In any case, whether or not these pictures show the transfer of the cash, they do not appear to match Mr Trump's description of what he says he saw, nor his spokeswoman's explanation.
Trust 'in short supply'
At a news conference in the Pentagon, US president Barack Obama did not address the video issue - but he denied there was a direct link between the payment and the prisoner release insisting that "this wasn't some nefarious deal".
Mr Obama pointed out that the payment had been announced by the White House in January as part of a settlement of a claim before an international legal tribunal which related to funds which had been frozen since 1981.
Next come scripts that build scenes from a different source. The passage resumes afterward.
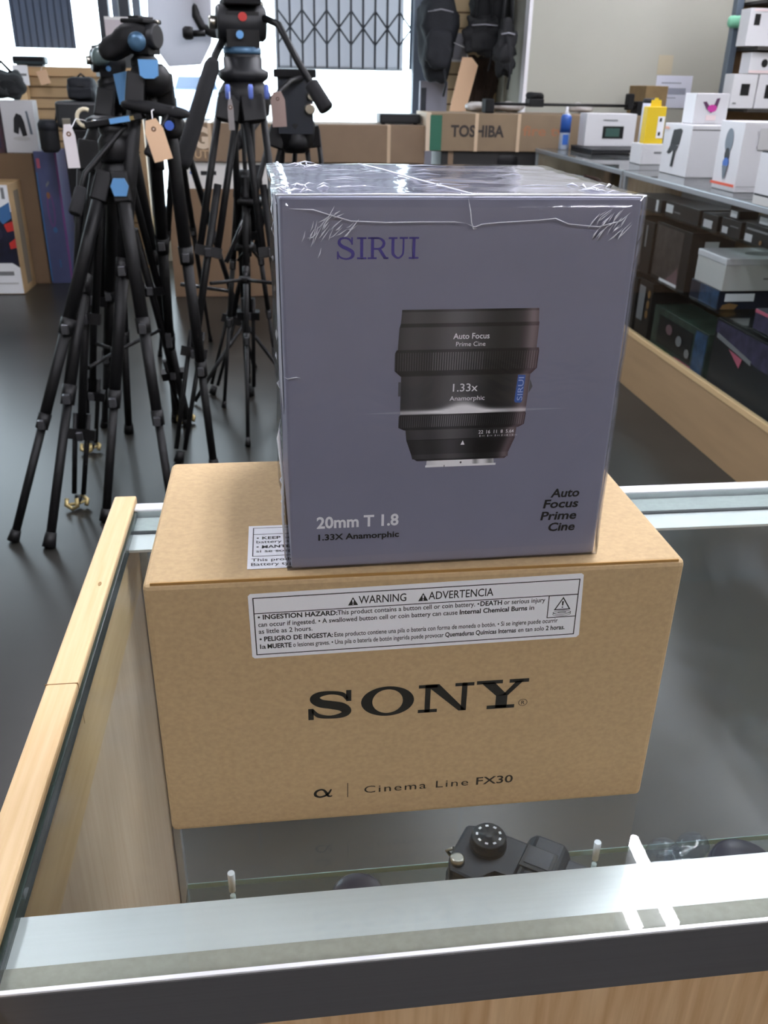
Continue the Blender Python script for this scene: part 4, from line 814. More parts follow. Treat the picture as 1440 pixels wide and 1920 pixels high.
# ------------------------------------------------------------------ bags on the rear slat wall
sx0, sx1 = 1.262, 1.795
sw = thing('slat_panel', 'cream slatwall panel in the rear corner behind the hanging bags', 'slatwall', ((sx0 + sx1) / 2, 7.48, 0)); M_ = T(sw.location)
MB().box(sx0, sx1, 7.47, 7.498, .2, 2.6).build('board', mat('cream_slat', '#c9b28c', .6), sw, M=M_)
for i in range(22): MB().box(sx0, sx1, 7.466, 7.471, .25 + i * .105, .262 + i * .105).build('slat_groove', groove, sw, M=M_)
def bag(name, lab, px0, py0, px1, py1, Y, d, seed, m, strap=True, p=3.2, taper=.06, hook=True):
    a, c = at(px0, (py0 + py1) / 2, Y), at(px1, (py0 + py1) / 2, Y); zt, zb = at((px0 + px1) / 2, py0, Y).z, at((px0 + px1) / 2, py1, Y).z
    w, h = (c.x - a.x) / 2, (zt - zb) / 2
    t = thing(name, lab, 'bag', ((a.x + c.x) / 2, Y, zb), 0, 'bags hanging in the rear corner')
    MB().soft((0, 0, h), (w, d, h), p, 9, .05, seed, taper).build('body', m, t)
    MB().soft((0, -d * .95, h * .7), (w * .72, d * .25, h * .45), 3, 7, .02, seed + 1).build('pocket', m, t)
    MB().sweep([(-w * .7, -d * 1.02, h * 1.5), (0, -d * 1.22, h * 1.55), (w * .7, -d * 1.02, h * 1.5)], .005, 6).build('zip', greyw, t)
    if strap:
        for s_ in (-1, 1): MB().sweep([(s_ * w * .5, -d * .2, 2 * h * .96), (s_ * w * .35, 0, 2 * h + .14), (s_ * w * .1, .05, 2 * h + .26)], .012, 6).build('strap', m, t)
        MB().sweep([(w * .3, -d, .1), (w * .45, -d * 1.1, -.02), (w * .35, -d * .9, -.10)], .008, 6).build('loose_strap', m, t)
    if hook: MB().tube((0, .05, 2 * h + .26), (0, 7.468 - Y, 2 * h + .27), .005).build('wall_hook', steel, t)
    return t
bag('camera_backpack', 'tall black backpack hanging at the right end of the window', 786, -20, 852, 152, 7.02, .12, 3, fabric2, taper=-.16)
bag('camera_backpack', 'wide black bag hanging in the rear corner with a pale strap buckle', 884, -60, 958, 72, 7.06, .10, 9, fabric, taper=-.05)
bag('shoulder_bag', 'black shoulder bag hanging low in front of the brown cloth', 870, 30, 938, 104, 6.85, .06, 14, fabric)
bag('waist_pouch', 'small black pouch with dangling straps beside the off-white wall', 930, 40, 966, 138, 6.68, .045, 21, fabric, taper=.25)
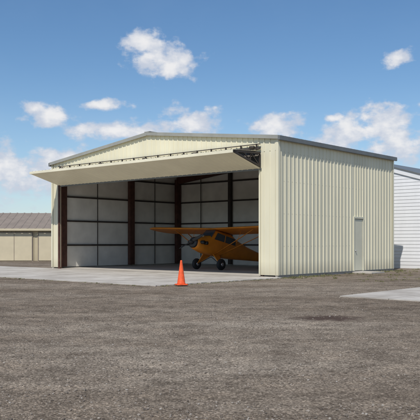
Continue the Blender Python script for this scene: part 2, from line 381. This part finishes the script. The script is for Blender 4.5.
# ---------------------------------------------------------------- airplane (x fwd, y left, z up)
pc=L2W(-7.4,3.9)
fwd=ROT@Vector((0,-1,0))
air=empty('light_airplane',(pc.x,pc.y,.045),math.atan2(fwd.y,fwd.x)-R(3))
PT=Matrix.Rotation(R(-11),4,'Y')
PIV=Vector((0,0,.3))
def T(v): v=Vector(v); return PIV+(PT@(v-PIV))
def TS(secs): return [[T(v) for v in s] for s in secs]
def fsec(x,hw,zb,zt,p=3.0,n=24):
    out=[]
    for i in range(n):
        a=2*math.pi*i/n; c,s=math.cos(a),math.sin(a)
        out.append(Vector((x,hw*math.copysign(abs(c)**(2/p),c),(zb+zt)/2+(zt-zb)/2*math.copysign(abs(s)**(2/p),s))))
    return out
F_=[(1.38,.20,1.05,1.40,2.2),(1.34,.32,.95,1.5,2.4),(1.15,.37,.88,1.58,2.6),(.75,.38,.80,1.64,3),(.45,.38,.78,1.72,3.5),(.22,.38,.77,2.0,4),(.1,.38,.77,2.16,4),(-1.2,.37,.80,2.16,4),(-1.75,.33,.86,1.95,3.4),(-2.8,.24,.99,1.74,3),(-4.0,.14,1.14,1.60,3),(-5.0,.05,1.26,1.52,2.5)]
loft('fuselage',TS([fsec(*f) for f in F_]),M_plane,air)
loft('cowl_nose',TS([fsec(1.43,.14,1.10,1.36,2),fsec(1.42,.24,1.0,1.46,2.3),fsec(1.34,.325,.94,1.51,2.4)]),M_cowl,air)
for s in (1,-1):
    for xx in (1.12,.88):
        a=T((xx,s*.3,1.28));b2=T((xx,s*.60,1.28)); d=(b2-a)
        revolve('cylinder',[(i*.03,(.095 if i%2 else .075)) for i in range(10)],a,d,M_cowl,air,14)
    mesh('side_window',[T((.2,s*.388,1.62)),T((-1.5,s*.375,1.58)),T((-1.45,s*.372,1.92)),T((.02,s*.388,2.0))],[(0,1,2,3)],M_glass,air)
    beams('window_frame',[(T((-.6,s*.39,1.6)),T((-.62,s*.388,1.98)),.02,.04)],M_plane,air)
mesh('windshield',[T((.50,.33,1.76)),T((.50,-.33,1.76)),T((.17,-.36,2.12)),T((.17,.36,2.12)),T((.46,.395,1.66)),T((.46,-.395,1.66))],[(0,1,2,3),(4,0,3),(5,2,1)],M_glass,air)
revolve('spinner',[(0,.13),(.08,.12),(.16,.085),(.22,.04),(.24,.005)],T((1.42,0,1.24)),T((2.42,0,1.24))-T((1.42,0,1.24)),M_cowl,air,18)
pa=R(24); pd=Vector((0,math.cos(pa),math.sin(pa)))
def prop_secs():
    out=[]
    for i in range(21):
        t=-1+2*i/20; r=t*.93; ch=.075*(1-abs(t)**4)*(1.0 if abs(t)>.12 else .7)+.015; tw=R(60-45*abs(t))*(1 if t>0 else -1)
        c=Vector((1.50,0,1.24))+pd*r; w=Vector((0,-pd.z,pd.y))
        cd=w*math.cos(tw)+Vector((1,0,0))*math.sin(tw); nd=Vector((1,0,0))*math.cos(tw)-w*math.sin(tw)
        out.append([c+cd*ch*math.cos(a)+nd*.014*math.sin(a) for a in [2*math.pi*k/8 for k in range(8)]])
    return out
loft('propeller',TS(prop_secs()),M_cowl,air)
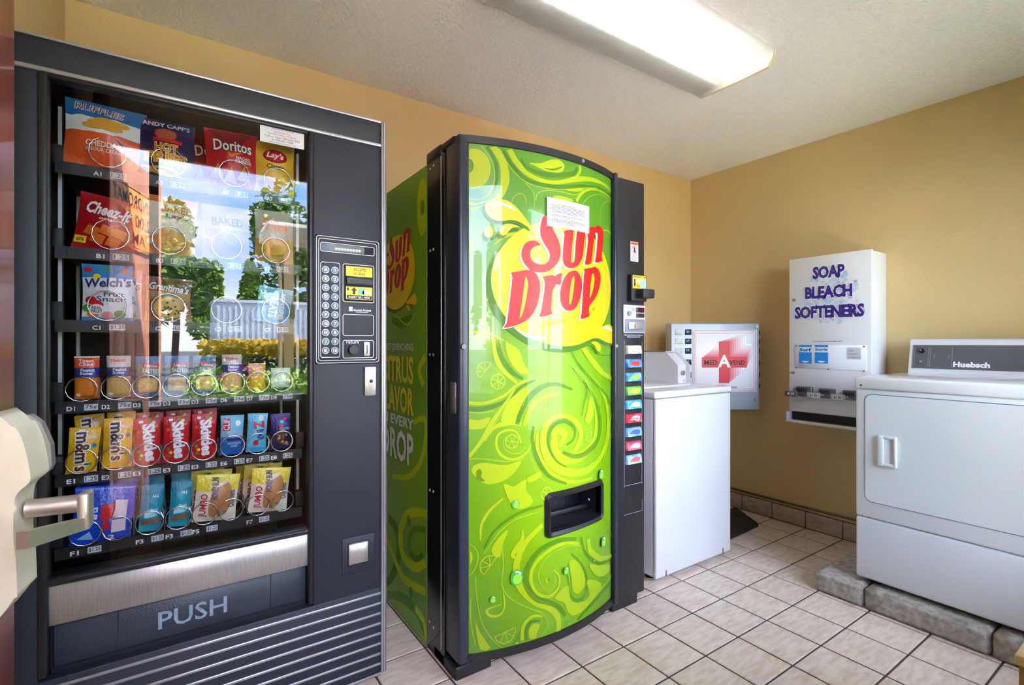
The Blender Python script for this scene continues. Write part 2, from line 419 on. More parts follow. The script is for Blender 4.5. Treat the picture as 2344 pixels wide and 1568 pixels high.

The $400m in cash, he insisted, was part of a $1.7bn settlement, paid on the advice of lawyers who warned that the US was likely to lose the case and could then be liable for payments running into billions of dollars.
The president said the timing of the deal was coincidental in the sense that a reopening of negotiations with Tehran had led to progress on a number of issues at the same time, including the prisoners, a deal to try to prevent Iran developing a nuclear bomb and the out-of-court settlement.
"We do not pay ransom for hostages," said Mr Obama, "we didn't here and we won't in the future."
It was a forthright denial but many Americans will not be convinced, trust in both Mr Obama and Mr Trump being in short supply among both men's opponents.